2. The combined antenna according to claim 1, wherein each of said one or more dipole elements (111, 112) comprises a plurality of metal strands placed side by side and equidistant.

3. The combined antenna according to claim 1, wherein each element of said dipole elements (111, 112) of said broadband satellite crossed dipole antenna (10) comprises an elongated metal plate.

4. The combined antenna according to claim 1, wherein each of said one or more dipole elements (111, 112) extends from the second base (4) at an inclination angle (α) with respect to a plane perpendicular to a longitudinal axis of said support structure (1), comprised between 10° and 45°.

5. The combined antenna according to claim 4, wherein said inclination angle (α) is 35°.

6. The combined antenna according to claim 1, wherein each dipole of said pair of dipoles (11, 12) of said satellite antenna (10) is divided into two identical parts (13a, 13b; 14a, 14b), each identical part extending laterally from the second base (4) of said support structure (1) in a direction that is orthogonal to the direction of adjacent identical parts of the other dipole.

7. The combined antenna according to claim 6, wherein one or both of the two identical parts (13a, 13b; 14a, 14b) comprises a plurality of metal strands placed side by side and equidistant from one another.

8. The combined antenna according to claim 6, wherein one or both of said two identical parts (13a, 13b; 14a, 14b) of said satellite antenna (10) comprises an elongated metal plate.

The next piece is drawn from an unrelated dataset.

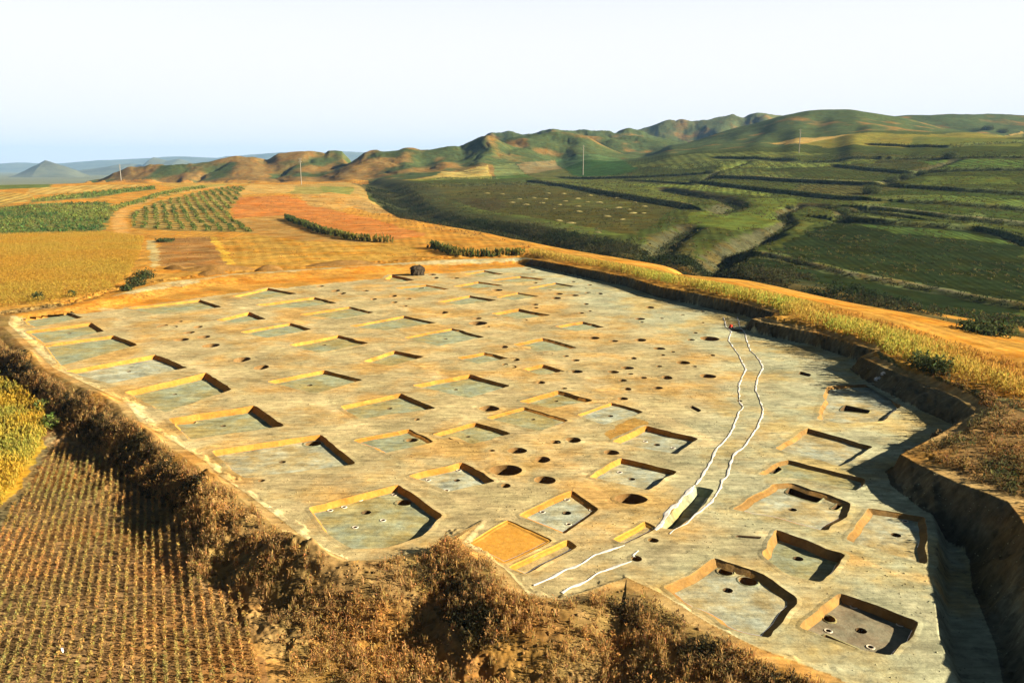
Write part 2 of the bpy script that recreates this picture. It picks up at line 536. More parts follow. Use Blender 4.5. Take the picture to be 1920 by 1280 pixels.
CUTS = [  # erosion gullies: depth, half width m, line
    (4.0, 5, [(1318, 512), (1340, 490), (1372, 464), (1440, 436)]), (2.4, 3, [(1440, 436), (1480, 415), (1462, 398), (1500, 383), (1570, 386)]), (3.0, 6, [(1240, 352), (1300, 363), (1365, 373), (1385, 384), (1340, 396)]),
    (2.0, 3, [(1580, 412), (1570, 400), (1590, 392), (1630, 392)]), (2.0, 4, [(1305, 340), (1340, 325), (1400, 308)]), (2.0, 4, [(1660, 345), (1700, 330), (1790, 300)]), (3.0, 5, [(1290, 425), (1250, 450), (1215, 475)]),
]
_all = [p for _, l in TERR for p in l] + [p for _, _, l in CUTS for p in l]
_w = hit([p[0] for p in _all], [p[1] for p in _all], base_h)
_i = 0
TERRW, CUTSW = [], []
for a, l in TERR:  # pale line past each riser, a highlight painted as colour
    TERRW.append((a, _w[_i:_i + len(l)]))
    _i += len(l)
for a, s, l in CUTS:
    CUTSW.append((a, s, _w[_i:_i + len(l)]))
    _i += len(l)


def near_line(x, y, line, pad):
    line = np.asarray(line)
    return (x > line[:, 0].min() - pad) & (x < line[:, 0].max() + pad) & (y > line[:, 1].min() - pad) & (y < line[:, 1].max() + pad)


def site_noise(x, y):
    return .16 * (fbm(x * .07, y * .07, 3, 3) - .5) + .05 * (fbm(x * .5, y * .5, 5, 3) - .5)


def height(x, y):
    z = base_h(x, y)
    r = np.hypot(x, y)
    # hills
    far = r > 650
    if far.any():
        xf, yf = x[far], y[far]
        s = np.zeros(xf.shape)
        pxf = ridge_px(xf, yf)
        warp = fbm(xf / 70, yf / 70, 31, 4) - .5
        rid = 1 - np.abs(2 * fbm(xf / 60 + 1.5 * warp, yf / 85, 41, 5) - 1)
        for u, amp, yc, dp in RIDGEW:
            m2 = (np.abs(yf - yc) < dp * 3.2) & (pxf > u[0]) & (pxf < u[-1])
            if not m2.any():
                continue
            pq, yq = pxf[m2], yf[m2]
            a_ = np.interp(pq + 40 * warp[m2] * np.minimum(np.abs(yq - yc) / dp, 2), u, amp)
            wid = .8 * dp * (.7 + .6 * fbm(pq / 70, (yq - yc) / 300 + yc, 43, 2))
            q = np.abs((yq - yc + 30 * warp[m2] * np.minimum(np.abs(yq - yc) / dp, 1)) / wid)
            e = a_ * (.65 * np.exp(-1.1 * q ** 1.3) + .35 * np.exp(-.5 * q ** 1.6))
            rg = .08 if u[-1] > 1900 else .24
            e = e * (1 - rg / 2 + rg * fbm(xf[m2] / 75, yf[m2] / 75, 47, 5))
            rid[m2] = np.where((e > s[m2]) & (rg < .1), .5, rid[m2]) * np.where(q < .25, 1, 1)
            s0 = s[m2]
            hh_ = np.maximum(16 - np.abs(e - s0), 0) / 16 * np.minimum(np.minimum(e, s0) / 6, 1)
            s[m2] = np.maximum(e, s0) + hh_ * hh_ * 4.0
        z[far] += s - np.minimum(s, 22) * .20 * np.maximum(rid - .62, 0) * 2.2
        z[far] += sstep(650, 900, r[far]) * 2.0 * (fbm(xf / 60, yf / 60, 61, 4) - .5)
    mid = (r > 150)
    z[mid] += (.8 * (fbm(x[mid] / 25, y[mid] / 25, 71, 3) - .5)) * sstep(150, 300, r[mid])
    # gully beyond the orange field
    m = near_line(x, y, GULLY, 60)
    if m.any():
        d, sd, _ = seg_dist(x[m], y[m], GULLY)
        s = np.where(sd > 0, d, -d)
        sc = np.clip(np.hypot(x[m], y[m]) / 260, .55, 1.4)
        z[m] -= (3.6 + 1.4 * fbm(x[m] / 15, y[m] / 15, 9, 3)) * np.exp(-((s - 15 * sc) / (9 * sc)) ** 2)
    for a, line in TERRW:
        m = near_line(x, y, line, 30)
        if m.any():
            d, sd, _ = seg_dist(x[m], y[m], line)
            s = np.where(sd > 0, d, -d) + 1.4 * (fbm(x[m] / 9, y[m] / 9, 13, 2) - .5)
            z[m] += a * (sstep(-1.6, 1.6, s) - .5) * np.exp(-(d / 14) ** 2)
    for a, w, line in CUTSW:
        m = near_line(x, y, line, 4 * w)
        if m.any():
            d, _, _ = seg_dist(x[m], y[m], line)
            z[m] -= a * np.exp(-(d / w) ** 2) * (.7 + .6 * fbm(x[m] / 8, y[m] / 8, 15, 2))
    # excavation
    m = near_line(x, y, RIMW, 14)
    if m.any():
        xs, ys = x[m], y[m]
        d, _, rz = seg_dist(xs, ys, RIMW, True, RZ)
        _, _, ro = seg_dist(xs, ys, RIMW, True, RO)
        _, _, ri = seg_dist(xs, ys, RIMW, True, RI)
        ins = in_poly(xs, ys, RIMW)
        lump = fbm(xs / 2.2, ys / 2.2, 21, 4) - .5
        lump2 = fbm(xs / .7, ys / .7, 25, 3) - .5
        d2 = np.maximum(d + (lump * np.where(ins, 1.5, .9) + lump2 * np.where(ins, 1.0, .5)) * np.clip(d * 2, 0, 1), 0)
        zin = site_noise(xs, ys) * sstep(0, 1.5, d)
        steep = np.where(rz > 1.2, np.clip(d2 / (ri * .75), 0, 1), sstep(0, 1, d2 / ri))
        inside = zin + rz * (1 - steep)
        k = sstep(.12, 1, d2 / ro)
        outside = rz * (1 - k) + (z[m] + (.9 * lump + .8 * lump2 + .25 * (fbm(xs / .3, ys / .3, 29, 2) - .5)) * np.where(ro > 2.5, 1, .35) * (1 - .9 * sstep(ro - 1, ro + 3, d))) * k
        for bx, by, h, sg in SPURW:
            outside += .8 * h * np.exp(-((xs - bx) ** 2 + (ys - by) ** 2) / (2 * sg * sg)) * (.6 + .8 * fbm(xs / .8, ys / .8, 27, 3)) * sstep(0, 1.2, d)
        z[m] = np.where(ins, inside, outside)
        lo = in_poly(xs, ys, LOW) & ins
        dl, _, _ = seg_dist(xs, ys, LOW[:6])
        zl = z[m]
        zl = zl - np.where(lo, 1.3 * sstep(0, 1.0, dl) * sstep(0, 2.5, d), 0)
        z[m] = zl
    # tilled field rows at the foot of the bank are carried by the crop itself
    return z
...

9. The combined antenna according to claim 6, wherein each of said identical parts (13a, 13b; 14a, 14b) extends from the second base (4) at an inclination angle (α) with respect to a plane perpendicular to a longitudinal axis of said support structure (1), the inclination angle (α) comprising between 10° and 45°.

10. The combined antenna according to claim 9, wherein said inclination angle (α) is 35°.

11. The combined antenna according to claim 1, wherein said radiating arm (55) of said monopole antenna (50) for terrestrial communications comprises a plurality of radiating elements (56) that are arranged around said central column (2).

12. The combined antenna according to claim 11, wherein said radiating elements (56) comprise linear, equidistant and parallel rods.

13. The combined antenna according to claim 11, wherein said radiating elements (56) extend beyond the second base (4) of the support structure (1), through corresponding through holes made in the second base (4).

14. The combined antenna according to claim 11, wherein said radiating elements (56) are arranged along a frusto-conical lateral surface that has a minor base at the first base (3) supporting the radiating elements (56).

15. The combined antenna according to claim 11, wherein a plurality of perforated brackets (57) are provided in the upper part of said central column (2), and a terminal part of each of said radiating elements (56) extends through a perforation of a respective perforated bracket (57).

16. The combined antenna according to claim 1, further comprising a GPS receiver, mounted near or at a top part of said combined antenna (100).

17. The combined antenna according to claim 1, wherein said linear electric mass elements (52), said radiating arm (55) and said one or more dipole elements (111, 112) are removably mounted on said support structure (1).